Here’s something I’m trying to visualize: what is the college essay or term paper in 20 years?
The stereotypical term paper is the core block of communication in Higher Ed, the container in which students synthesize research and their own knowledge; reveal how they select, respond to, evaluate sources; link together other people’s thoughts; credit other people’s thought; show they were paying attention in class. The professor evaluating it is also one of the key ways the academy assesses the student’s contribution to the academy.
The term paper has been effective, but it has limitations. One student writes one paper, often on a topic that’s been used and reused for years; multiple students often write on the same topic at the same time, using the same resources, without learning much from each other; papers are seen by the instructor but then where do they go?; the apparatus of scholarly citation takes on disproportional significance; papers don’t easily integrate non-textual sources, etc.
I boil the traditional essay into a linear process: class > professor > assignment > student > library > 2 books and 2 journal articles
paper > evaluation.
How does this process change when the core underlying processes behind teaching, learning, and scholarship change? When culture shifts towards active participation in media creation; when information becomes increasingly available, searchable, usable; when sage on the sage classroom dynamics shift into collective learning in a constructivist context; when computers mitigate the citing process (when you technically can’t plagiarize); when non-textual media are accepted as legitimate knowledge blocks; when collaboratively created information sources (like Wikipedia) are considered as or more legitimate than individual works?
I’m not sure what it becomes, but here are perhaps not too novel thoughts. Breaking down the linear steps above:
The class becomes distributed in space, time, and diverse in participant ages, experiences, and cultures.
The Professor is more a fellow-learner with students in a collective learning environment, more a facilitator, maybe not even needed?
The Assignment is less a warmed-over, infinitely repeated abstract paper topic perhaps going nowhere but a dusty drawer and more an ongoing contribution to a collaborative, creative work that is published to the world during its creation, and is influenced and evaluated while it grows, and in turn influences other works.
The Student is less an isolated individual more or less amazed by scholarly methods and more a feisty, democratic content creator networked in myriad learning contexts, relying increasingly on collective intelligence to evaluate a constantly changing world of information — less interested in analyzing something by themselves, more interested in shared contributions to a bigger world of communication and information, more demanding in terms of the kinds of information he or she needs to process to do his or her work.

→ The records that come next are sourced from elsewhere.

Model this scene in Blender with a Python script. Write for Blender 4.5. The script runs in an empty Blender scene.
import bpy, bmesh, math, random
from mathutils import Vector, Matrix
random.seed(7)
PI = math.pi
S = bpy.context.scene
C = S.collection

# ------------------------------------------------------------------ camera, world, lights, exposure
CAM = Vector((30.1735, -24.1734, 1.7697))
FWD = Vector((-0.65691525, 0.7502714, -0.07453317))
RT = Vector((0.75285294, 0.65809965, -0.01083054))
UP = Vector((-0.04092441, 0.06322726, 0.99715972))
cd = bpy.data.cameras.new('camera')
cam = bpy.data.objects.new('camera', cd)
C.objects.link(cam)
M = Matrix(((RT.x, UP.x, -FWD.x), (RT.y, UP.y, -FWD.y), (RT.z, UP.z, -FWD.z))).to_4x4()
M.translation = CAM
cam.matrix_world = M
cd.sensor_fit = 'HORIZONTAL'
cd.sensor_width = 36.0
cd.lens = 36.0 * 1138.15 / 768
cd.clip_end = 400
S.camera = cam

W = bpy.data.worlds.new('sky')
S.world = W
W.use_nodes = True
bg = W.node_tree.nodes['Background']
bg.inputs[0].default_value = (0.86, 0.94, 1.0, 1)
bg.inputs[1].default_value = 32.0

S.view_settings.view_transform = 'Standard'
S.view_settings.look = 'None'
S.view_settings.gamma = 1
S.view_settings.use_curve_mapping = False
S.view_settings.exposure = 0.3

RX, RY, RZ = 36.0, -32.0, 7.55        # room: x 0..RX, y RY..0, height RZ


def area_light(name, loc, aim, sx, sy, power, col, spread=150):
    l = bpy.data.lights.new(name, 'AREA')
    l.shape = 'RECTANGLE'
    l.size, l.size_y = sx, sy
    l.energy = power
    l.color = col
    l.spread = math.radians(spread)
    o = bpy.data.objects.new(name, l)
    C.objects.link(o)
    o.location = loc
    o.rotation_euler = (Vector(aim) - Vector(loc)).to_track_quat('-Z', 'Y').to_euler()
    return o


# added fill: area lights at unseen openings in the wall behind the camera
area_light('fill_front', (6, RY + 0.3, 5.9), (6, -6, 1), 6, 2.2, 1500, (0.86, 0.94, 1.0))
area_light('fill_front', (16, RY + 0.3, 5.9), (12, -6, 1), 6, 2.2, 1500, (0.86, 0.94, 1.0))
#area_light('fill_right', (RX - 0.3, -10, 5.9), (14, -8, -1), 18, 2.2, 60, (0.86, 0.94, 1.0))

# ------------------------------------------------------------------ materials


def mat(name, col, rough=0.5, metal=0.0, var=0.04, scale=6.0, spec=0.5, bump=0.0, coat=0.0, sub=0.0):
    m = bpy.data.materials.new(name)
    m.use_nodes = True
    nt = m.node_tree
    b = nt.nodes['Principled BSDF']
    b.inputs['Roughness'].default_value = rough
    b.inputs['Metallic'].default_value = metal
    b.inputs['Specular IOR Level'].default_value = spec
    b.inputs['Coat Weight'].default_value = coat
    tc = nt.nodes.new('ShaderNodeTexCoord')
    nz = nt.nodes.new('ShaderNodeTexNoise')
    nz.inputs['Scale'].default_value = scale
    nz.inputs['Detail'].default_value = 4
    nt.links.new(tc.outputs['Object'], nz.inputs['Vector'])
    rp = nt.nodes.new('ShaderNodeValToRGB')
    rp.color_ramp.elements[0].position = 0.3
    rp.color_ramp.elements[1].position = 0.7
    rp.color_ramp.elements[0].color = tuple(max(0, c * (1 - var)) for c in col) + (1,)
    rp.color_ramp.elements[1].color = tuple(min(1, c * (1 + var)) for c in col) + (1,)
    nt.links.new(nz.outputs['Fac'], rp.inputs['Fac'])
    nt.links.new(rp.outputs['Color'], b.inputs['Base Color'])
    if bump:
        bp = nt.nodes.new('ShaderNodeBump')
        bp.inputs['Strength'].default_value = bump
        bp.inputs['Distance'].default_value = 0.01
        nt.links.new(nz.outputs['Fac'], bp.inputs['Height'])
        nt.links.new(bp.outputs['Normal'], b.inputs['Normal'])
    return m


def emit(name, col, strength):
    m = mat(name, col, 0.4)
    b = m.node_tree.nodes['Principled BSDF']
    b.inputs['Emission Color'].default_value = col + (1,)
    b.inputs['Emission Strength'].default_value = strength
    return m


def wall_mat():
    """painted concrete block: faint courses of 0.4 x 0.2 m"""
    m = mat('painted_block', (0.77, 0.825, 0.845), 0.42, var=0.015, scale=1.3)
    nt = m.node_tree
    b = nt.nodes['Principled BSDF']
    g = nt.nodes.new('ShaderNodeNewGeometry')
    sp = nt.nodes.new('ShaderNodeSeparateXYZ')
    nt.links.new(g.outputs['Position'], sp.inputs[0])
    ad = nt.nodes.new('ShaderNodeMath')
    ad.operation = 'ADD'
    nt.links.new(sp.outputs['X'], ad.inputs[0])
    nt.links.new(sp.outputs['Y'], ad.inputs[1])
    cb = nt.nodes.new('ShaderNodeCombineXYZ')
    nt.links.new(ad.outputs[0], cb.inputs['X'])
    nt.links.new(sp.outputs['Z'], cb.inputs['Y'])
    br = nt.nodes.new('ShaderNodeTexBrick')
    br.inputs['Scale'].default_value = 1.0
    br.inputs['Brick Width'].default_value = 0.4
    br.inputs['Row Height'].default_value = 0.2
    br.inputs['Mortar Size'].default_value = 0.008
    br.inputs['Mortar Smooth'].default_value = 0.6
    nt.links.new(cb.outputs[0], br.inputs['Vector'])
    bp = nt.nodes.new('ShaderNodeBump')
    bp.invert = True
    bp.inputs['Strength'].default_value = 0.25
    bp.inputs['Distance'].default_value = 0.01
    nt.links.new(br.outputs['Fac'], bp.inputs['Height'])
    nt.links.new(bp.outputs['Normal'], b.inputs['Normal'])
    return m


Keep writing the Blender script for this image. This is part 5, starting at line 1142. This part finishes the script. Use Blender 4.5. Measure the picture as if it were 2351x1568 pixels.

The Library and 2 books / 2 journal articles step above turns into the student’s lifelong(?) interaction with a universe of information, before, during, and after the assignment, in increasingly sophisticated ways. Students will use complex search algorithms, be guided by Amazon-like personalized (unsolicited?) research suggestions, and look for tools that help them analyze, visualize, understand the vast world of information available.
The Paper is less a finite, closed “box of thought,” and becomes a complex contribution to a networked, socialized world of information, it may be developed over a longer term than one semester, it involves a variety of media sources, it assumes collective authorship, it involves sophisticated evaluation of a mind-boggling amount and variety of information sources, it is less interested in credentialed information than in valuable information.
The evaluation step turns from one professor’s finite reading of a paper and turns into an iterative, social, ongoing, peer-oriented process; it’s key in the creation of the paper.